Exodus 34:6 The Lord God, merciful and gracious.
Psalm 108:4 For thy mercy is great above the heavens…
Micah 7:18 You do not stay angry forever but delight to show mercy.
Lamentations 3:22 It is of the Lord’s mercies that we are not consumed.
God’s mercy He gives to whomever He will. God said in: Romans 9:15 I will have mercy on whom I will have mercy.” Out of His compassion and mercy God has chosen to grant us eternal salvation.
2 Corinthians 1:3 Blessed be God, even the Father of our Lord Jesus Christ, the Father of mercies.
The source of our eternal inheritance is God and the motive is mercy.
3. How do we appropriate our eternal inheritance?
God is the source, and mercy is the motive, how do I receive it? How do we make it ours?
1 Peter 1:3 Praise be to the God and Father of our Lord Jesus Christ! In his great mercy he has given us new birth into a living hope…. God’s mercy needs a means to dispel our wretchedness of sin. And the means that mercy chose was the new birth. And so, God, because of His mercy, caused us to be born again. To change our condition, He had to give us a brand-new birth, because we were born in sin. We were born dead in trespasses sin. We had no life in us.

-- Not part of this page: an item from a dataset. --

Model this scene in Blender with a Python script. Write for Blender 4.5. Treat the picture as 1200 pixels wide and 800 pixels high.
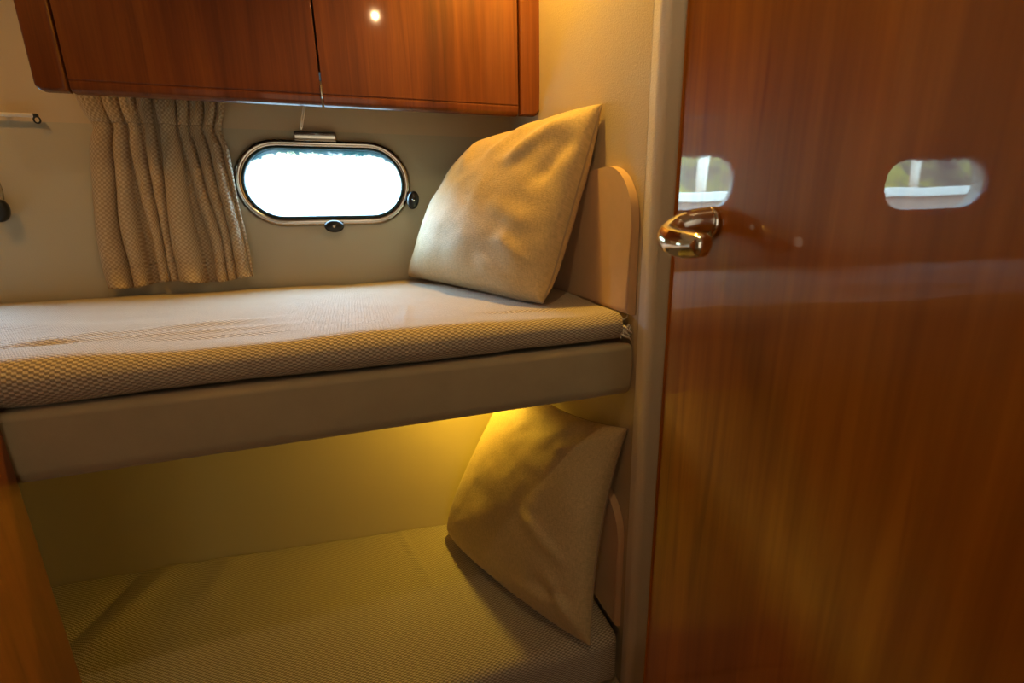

The prophet Jeremiah said in Jeremiah 13:23 Can an Ethiopian change his skin or a leopard its spots? Neither can you do good who are accustomed to doing evil.
Psalm 51:5 Surely, I was sinful at birth, sinful from the time my mother conceived me.
So there has to be a change in your nature. 2 Corinthians 5:17 Therefore, if anyone is in Christ, the new creation has come: The old has gone, the new is here! You become heirs of God by new birth, spiritual birth.
You’re an heir already, even before you were a Christian. Your heirs of wrath: Ephesians 2:3 Like the rest, we were by nature deserving of wrath. That’s an inescapable eternal inheritance. But God has saved us from that and given us our eternal inheritance in heaven. 1 Thessalonians 1:10 …and to wait for his Son from heaven, whom he raised from the dead—Jesus, who rescues us from the coming wrath.
When you come to Christ, and put your faith in Him, there’s a total transformation, a new birth.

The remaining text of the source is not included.